Une réunion ordinaire du Conseil des ministres est prévue jeudi.
Le gouvernement libanais a échoué mardi à trouver une issue à la crise des ordures, à l'origine de manifestations organisées le weekend dernier pour dénoncer son incurie et appeler à sa démission.
A l'issue d'une réunion de cinq heures, les ministres ont annulé les
adjudications annoncées la veille pour la gestion des déchets en raison de leur
prix élevé et renvoyé le dossier à une commission ministérielle.
Ce retard risque d'exacerber la colère de la population excédée, outre par
la crise des ordures, par la corruption endémique, le délabrement des services
publics -coupures d'électricité, pénuries d'eau-, l'insécurité et le blocage
politique qui empêche depuis plus d'un an l'élection d'un président de la
République.
Pour montrer leur détermination à maintenir coûte que coûte leurs
revendications, quelques centaines de manifestants se sont aussitôt rassemblés, place Riad el-Solh, à Beyrouth.

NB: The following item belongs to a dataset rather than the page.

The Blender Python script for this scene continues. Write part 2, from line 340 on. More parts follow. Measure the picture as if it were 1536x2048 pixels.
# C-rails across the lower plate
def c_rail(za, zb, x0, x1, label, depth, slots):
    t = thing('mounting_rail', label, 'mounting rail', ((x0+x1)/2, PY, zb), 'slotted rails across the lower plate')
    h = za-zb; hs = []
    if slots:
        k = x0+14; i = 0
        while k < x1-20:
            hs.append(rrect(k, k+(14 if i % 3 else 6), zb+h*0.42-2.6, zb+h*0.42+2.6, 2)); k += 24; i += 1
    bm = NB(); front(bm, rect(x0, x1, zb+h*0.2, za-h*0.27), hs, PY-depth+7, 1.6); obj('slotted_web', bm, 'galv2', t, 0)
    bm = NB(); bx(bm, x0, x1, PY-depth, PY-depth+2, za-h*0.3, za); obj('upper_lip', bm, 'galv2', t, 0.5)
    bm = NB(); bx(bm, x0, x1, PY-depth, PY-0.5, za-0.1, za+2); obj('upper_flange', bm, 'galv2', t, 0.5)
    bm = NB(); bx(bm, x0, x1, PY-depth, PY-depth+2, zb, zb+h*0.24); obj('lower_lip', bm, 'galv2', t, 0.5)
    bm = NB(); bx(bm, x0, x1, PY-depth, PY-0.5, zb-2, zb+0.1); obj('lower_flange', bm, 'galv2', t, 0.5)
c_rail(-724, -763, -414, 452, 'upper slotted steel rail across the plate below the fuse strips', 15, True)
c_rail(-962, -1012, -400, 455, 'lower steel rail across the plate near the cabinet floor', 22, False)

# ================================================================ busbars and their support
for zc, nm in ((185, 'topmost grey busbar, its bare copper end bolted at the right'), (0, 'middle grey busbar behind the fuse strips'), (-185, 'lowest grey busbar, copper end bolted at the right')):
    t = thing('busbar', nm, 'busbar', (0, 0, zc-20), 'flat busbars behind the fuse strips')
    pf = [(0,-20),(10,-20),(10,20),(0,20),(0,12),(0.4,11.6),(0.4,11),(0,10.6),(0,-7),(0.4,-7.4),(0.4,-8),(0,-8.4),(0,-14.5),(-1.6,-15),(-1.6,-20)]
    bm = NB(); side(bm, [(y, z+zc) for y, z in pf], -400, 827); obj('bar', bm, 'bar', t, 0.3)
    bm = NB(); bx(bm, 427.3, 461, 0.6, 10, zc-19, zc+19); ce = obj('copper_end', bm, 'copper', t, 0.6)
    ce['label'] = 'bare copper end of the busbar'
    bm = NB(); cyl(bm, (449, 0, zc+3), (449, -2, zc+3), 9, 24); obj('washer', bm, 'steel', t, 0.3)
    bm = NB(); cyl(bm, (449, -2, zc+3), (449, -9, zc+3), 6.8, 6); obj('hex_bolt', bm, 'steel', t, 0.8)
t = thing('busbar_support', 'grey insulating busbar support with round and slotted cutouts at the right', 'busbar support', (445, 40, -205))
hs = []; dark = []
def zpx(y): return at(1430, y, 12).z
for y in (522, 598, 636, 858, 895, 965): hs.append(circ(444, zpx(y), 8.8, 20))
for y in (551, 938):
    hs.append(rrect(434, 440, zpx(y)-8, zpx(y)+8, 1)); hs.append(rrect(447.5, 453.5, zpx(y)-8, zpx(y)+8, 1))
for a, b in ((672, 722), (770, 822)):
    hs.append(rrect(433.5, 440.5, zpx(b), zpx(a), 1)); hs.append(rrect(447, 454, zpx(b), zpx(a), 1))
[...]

Des blocs de béton posés lundi sur ordre du ministre de l'Intérieur Nouhad
Machnouk, après deux jours de manifestations qui avaient dégénéré, ont été
retirés à la demande du Premier ministre Tammam Salam, les militants dénonçant
un "mur de la honte".
"Nous appelons le peuple libanais à participer aux mouvements spontanés
place Riad el-Solh pour protester contre le pouvoir politique qui a ignoré
toutes les revendications sociales et continue dans son entêtement", a affirmé
sur Facebook la campagne "Vous puez" lancée par la société civile et à
l'origine du mouvement de protestation.
"Tout cela en préparation à samedi", a-t-elle ajouté en allusion à la manifestation à laquelle la campagne a appelé ce jour-ci.
'Règne des gangs'
Sur cette place, devenue l'épicentre de l'agitation contre l'incurie gouvernementale, les gens affichaient leurs rancoeurs et leurs espoirs. "Les
gens émigrent, ici il n'y a pas de travail, pas de vie possible, c'est le règne
des gangs et de la mafia mais leur fin approche", a affirmé à la télévision
l'un des manifestants.
"Quelque chose va changer, il est temps que les députés et les ministres
émigrent", a lancé un autre. Samedi et dimanche, des milliers de personnes étaient descendues dans les rues à Beyrouth pour exprimer leur ras-le-bol, les rassemblements se terminant par des heurts qui ont fait des dizaines de blessés dans les camps des forces de sécurité et des manifestants.
Les protestations à l'appel de "Vous puez" ont été organisées après que des
montagnes d'ordures se sont amassées à Beyrouth à l'expiration des précédents contrats pour leur collecte en juillet.
Plus d'un mois après, les revendications dépassent largement le cadre d'un
problème sanitaire pour se focaliser sur le dysfonctionnement de l'Etat.
Le Premier ministre a lui même mis en garde contre un vide gouvernemental
si une solution n'était pas trouvée cette semaine à la crise des déchets.
Réunion du cabinet jeudi
Une réunion ordinaire du Conseil des ministres est prévue jeudi. Témoignant de la paralysie du gouvernement miné par les disputes politiques et les rivalités, six ministres du bloc du Hezbollah et les ministres du Courant patriotique Libre se sont retirés de la réunion au milieu des débats.
L'annonce du nom des compagnies choisies pour ramasser les ordures dans les
six régions du pays avait été dénoncée par les manifestants pour qui les
entreprises choisies sont liées à des politiciens et demandent des prix plus
exorbitants que les précédents contrats.
Au delà, le coeur du problème reste de remplacer la décharge de Naamé, au
sud de Beyrouth, fermée le 17 juillet.
En l'absence de nouveaux sites et de solutions alternatives, les ordures
s'étaient empilées dans les rues en pleine période de grosses chaleurs. Jusqu'à
ce que les municipalités trouvent des solutions provisoires en jetant les
déchets dans des terrains vagues, des lits de rivières ou même des vallées.
Selon les médias, même si une solution est trouvée, il faudra six mois pour
aménager un terrain et trier les déchets avant de les ramasser.
"Il y a une bataille principale, celle des ordures mais nous menons une
bataille générale contre la classe politique corrompue", a résumé Marwan
Maalouf, l'un des militants de la campagne "Vous puez".
Pour les experts, ces protestations reflètent la frustration de la
population contre une élite politique qui s'estime intouchable et agit en toute
impunité.
Outre la vacance de la présidence, le pays est privé de législatives depuis
2009, le Parlement ayant prorogé lui-même son mandat à deux reprises.